Let's do the math, that's what Mcnamara and his team boiled it all down to after all.
500,000 Troops all getting paid a salary, say averaging out to ten thousand a year back in those days, or two hundred bucks a week.
Ten Million a week
That's before you start feeding them and clothing them. Then you have the cost of moving them around, the cost of the artillery, ammunition, bombs and fuel. Then the cost of the backroom administration, then the cost of the destroyed airplanes, helicopters , tanks and vehicles.
The checks got signed without a question!
How all that money could have filled the potholes on the road to the American Dream,instead of destroying jungle paths in a far off country.
Number of people who were killed? Not in the equation, just send more 'cos they aren't in the cost analysis.
Meantimes you let your major cities fall into decay, turn your face away from abject poverty in your own back yard.
You cut back on social infrastructure improvements and programs and set the National Guard and cops on your own citizens.
You couldn't dream up a better recipe for catastrophe and yet that's what we had.
This episode shows why successful businessmen rarely make successful politicians, they think everything can be boiled down to dollars,cents and efficiency.

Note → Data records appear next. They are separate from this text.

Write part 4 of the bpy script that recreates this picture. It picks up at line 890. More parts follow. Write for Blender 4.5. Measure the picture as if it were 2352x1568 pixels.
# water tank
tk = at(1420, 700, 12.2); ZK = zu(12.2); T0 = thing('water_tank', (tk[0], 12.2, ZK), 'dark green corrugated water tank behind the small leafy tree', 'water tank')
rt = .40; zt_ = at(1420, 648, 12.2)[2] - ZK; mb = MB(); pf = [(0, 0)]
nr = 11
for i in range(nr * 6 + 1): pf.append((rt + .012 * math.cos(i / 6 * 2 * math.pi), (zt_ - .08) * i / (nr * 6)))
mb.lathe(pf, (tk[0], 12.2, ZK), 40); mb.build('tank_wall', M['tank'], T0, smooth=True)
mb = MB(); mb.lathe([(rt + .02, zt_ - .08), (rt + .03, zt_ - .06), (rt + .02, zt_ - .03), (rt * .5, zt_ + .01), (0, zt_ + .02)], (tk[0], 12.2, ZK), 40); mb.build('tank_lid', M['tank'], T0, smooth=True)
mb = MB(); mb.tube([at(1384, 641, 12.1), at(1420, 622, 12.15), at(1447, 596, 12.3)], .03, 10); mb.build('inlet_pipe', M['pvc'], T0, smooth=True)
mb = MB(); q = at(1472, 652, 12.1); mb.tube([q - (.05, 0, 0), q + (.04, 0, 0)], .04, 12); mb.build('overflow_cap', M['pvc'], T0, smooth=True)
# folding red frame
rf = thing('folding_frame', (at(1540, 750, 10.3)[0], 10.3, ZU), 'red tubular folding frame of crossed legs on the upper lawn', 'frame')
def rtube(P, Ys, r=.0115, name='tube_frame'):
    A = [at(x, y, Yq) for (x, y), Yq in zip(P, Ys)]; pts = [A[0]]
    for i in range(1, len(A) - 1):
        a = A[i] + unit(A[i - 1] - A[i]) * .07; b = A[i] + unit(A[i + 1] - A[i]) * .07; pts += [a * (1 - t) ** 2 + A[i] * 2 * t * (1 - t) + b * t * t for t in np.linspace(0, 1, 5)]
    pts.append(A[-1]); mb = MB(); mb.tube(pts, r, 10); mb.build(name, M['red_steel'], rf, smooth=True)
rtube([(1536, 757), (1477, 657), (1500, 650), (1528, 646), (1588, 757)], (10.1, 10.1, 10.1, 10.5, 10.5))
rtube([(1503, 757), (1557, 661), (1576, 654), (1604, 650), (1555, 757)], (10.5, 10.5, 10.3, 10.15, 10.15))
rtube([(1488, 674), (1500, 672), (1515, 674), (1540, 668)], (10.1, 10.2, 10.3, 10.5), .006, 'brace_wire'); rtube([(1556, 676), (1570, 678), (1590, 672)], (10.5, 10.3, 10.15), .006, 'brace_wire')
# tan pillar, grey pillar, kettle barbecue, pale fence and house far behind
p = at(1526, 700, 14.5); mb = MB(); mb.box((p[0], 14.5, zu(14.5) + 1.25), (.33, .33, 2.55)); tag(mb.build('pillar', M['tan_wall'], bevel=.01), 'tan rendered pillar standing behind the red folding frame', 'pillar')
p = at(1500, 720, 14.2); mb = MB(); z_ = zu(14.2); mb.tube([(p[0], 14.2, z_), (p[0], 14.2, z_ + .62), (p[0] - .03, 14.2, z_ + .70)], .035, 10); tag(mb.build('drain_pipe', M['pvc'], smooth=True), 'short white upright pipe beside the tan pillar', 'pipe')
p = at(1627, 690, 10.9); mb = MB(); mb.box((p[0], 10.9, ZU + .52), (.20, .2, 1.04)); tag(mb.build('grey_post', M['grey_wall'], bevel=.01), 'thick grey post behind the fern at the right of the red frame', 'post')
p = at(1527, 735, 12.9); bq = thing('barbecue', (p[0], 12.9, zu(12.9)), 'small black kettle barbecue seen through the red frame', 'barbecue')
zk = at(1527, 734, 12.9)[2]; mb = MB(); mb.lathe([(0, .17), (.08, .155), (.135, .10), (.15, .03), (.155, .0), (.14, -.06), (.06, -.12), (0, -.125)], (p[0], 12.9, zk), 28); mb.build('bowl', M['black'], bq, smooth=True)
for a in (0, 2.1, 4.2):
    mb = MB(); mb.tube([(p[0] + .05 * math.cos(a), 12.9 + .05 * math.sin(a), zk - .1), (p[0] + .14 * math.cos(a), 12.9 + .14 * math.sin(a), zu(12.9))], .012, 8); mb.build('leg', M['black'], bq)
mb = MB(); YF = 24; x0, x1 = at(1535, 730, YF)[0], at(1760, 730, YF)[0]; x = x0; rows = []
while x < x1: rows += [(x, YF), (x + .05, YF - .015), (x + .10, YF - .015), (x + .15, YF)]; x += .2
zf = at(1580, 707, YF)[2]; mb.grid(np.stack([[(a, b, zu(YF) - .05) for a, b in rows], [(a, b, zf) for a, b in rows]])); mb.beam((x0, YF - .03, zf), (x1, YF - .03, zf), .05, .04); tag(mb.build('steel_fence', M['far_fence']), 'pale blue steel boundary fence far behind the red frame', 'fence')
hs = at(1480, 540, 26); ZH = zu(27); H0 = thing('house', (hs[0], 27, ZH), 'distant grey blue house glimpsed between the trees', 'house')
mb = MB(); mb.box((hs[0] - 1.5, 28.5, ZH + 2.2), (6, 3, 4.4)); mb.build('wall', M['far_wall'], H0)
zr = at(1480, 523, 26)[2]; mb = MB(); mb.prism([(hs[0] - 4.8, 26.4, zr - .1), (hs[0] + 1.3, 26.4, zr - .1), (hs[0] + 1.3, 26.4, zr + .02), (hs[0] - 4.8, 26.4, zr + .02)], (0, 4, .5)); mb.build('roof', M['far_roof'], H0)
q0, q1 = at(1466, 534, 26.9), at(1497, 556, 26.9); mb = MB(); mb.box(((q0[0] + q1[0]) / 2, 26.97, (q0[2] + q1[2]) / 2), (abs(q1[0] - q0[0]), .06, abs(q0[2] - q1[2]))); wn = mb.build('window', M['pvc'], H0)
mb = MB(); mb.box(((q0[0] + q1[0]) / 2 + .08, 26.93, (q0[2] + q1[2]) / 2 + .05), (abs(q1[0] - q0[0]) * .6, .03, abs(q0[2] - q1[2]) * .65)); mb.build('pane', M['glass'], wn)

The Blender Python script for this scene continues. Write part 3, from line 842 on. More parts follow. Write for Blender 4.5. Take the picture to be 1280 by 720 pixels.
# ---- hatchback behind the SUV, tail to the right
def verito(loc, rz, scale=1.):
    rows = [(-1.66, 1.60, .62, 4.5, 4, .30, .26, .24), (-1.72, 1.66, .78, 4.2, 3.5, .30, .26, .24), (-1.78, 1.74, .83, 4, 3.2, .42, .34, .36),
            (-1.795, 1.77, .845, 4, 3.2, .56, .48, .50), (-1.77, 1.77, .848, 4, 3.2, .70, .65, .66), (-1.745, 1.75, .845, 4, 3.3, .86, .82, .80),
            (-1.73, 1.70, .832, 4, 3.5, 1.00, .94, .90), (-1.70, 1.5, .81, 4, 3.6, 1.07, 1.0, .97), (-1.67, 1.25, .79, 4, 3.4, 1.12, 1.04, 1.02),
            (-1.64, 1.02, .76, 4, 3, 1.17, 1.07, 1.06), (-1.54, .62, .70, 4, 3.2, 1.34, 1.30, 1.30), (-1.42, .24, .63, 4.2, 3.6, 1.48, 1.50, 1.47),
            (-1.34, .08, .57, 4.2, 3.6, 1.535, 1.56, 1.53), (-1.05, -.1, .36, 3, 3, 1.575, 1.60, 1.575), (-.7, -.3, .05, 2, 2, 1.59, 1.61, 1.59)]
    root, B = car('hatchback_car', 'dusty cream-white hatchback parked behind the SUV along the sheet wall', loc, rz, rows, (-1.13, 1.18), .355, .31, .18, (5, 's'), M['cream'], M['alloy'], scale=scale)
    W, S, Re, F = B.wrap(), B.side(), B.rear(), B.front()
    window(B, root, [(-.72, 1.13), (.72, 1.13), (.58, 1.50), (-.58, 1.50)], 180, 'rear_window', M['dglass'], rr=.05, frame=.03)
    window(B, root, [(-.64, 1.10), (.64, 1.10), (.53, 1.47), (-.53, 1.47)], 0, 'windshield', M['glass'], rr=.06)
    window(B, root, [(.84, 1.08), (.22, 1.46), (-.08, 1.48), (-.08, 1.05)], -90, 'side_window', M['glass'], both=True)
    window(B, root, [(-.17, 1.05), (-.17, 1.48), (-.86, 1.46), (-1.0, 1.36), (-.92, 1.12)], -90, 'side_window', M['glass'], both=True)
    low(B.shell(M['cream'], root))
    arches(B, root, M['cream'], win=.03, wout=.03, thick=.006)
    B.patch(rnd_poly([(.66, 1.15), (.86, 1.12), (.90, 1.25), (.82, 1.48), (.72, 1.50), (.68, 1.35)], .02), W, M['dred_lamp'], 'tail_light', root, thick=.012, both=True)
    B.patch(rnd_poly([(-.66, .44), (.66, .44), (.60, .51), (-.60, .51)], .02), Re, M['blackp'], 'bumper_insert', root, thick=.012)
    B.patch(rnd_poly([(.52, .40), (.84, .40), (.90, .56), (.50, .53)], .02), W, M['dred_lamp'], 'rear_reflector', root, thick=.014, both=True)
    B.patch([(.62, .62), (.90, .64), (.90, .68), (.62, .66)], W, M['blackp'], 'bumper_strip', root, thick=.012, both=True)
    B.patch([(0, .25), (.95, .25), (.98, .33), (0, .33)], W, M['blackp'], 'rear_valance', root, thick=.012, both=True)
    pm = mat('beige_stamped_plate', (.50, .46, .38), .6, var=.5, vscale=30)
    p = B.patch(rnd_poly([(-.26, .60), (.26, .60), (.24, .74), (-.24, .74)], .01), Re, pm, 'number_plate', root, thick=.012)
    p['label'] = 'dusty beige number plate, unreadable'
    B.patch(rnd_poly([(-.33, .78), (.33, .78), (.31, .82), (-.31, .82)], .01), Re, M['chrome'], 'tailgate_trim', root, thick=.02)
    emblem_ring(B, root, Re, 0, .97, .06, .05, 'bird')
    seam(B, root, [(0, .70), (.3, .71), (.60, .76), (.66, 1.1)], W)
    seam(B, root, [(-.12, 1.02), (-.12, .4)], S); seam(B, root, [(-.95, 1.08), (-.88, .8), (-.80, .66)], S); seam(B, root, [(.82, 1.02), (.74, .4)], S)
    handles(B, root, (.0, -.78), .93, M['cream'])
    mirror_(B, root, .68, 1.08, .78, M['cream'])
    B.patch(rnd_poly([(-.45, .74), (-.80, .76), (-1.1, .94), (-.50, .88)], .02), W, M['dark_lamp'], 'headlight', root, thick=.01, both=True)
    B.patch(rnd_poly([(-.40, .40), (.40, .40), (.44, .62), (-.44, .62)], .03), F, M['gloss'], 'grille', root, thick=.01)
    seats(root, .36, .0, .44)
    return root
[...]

It's fair to say that Mcnamara expressed his doubts about an eventual victory but there's also no escaping the fact that he was complicit in keeping it secret from the general public.
I lived in England when all of this was happening and for us it just seemed like a minor irritant for the US, the British were preoccupied with their own social upheavals so we didn't really get much coverage.
As these documentaries unfold I find myself amazed at our ignorance and doubly amazed at the downright stupidity of the successive governments in dealing with the problem. If newly elected politicians couldn't get out then you have to ask some serious questions about the tactical qualifications of the permanent military commanders.
Harry Truman had a great quote about Military Generals when he fired McArthur. I'm paraphrasing but it went something like this
"I didn't fire him because he was stupid , because if that was the reason I'd have to fire half the Generals in the Military, I fired him because he disobeyed orders"
It's going to take someone with a granite will to get us out of this mess and it will be interesting to see who gets the credit in the final chapters of this series.
As for me I'm so stunned at the unbelievable levels of waste, pointless missions, carnage and ineptitude at the command level. I have never said this before , but I'm glad I lived in England when all this was going on.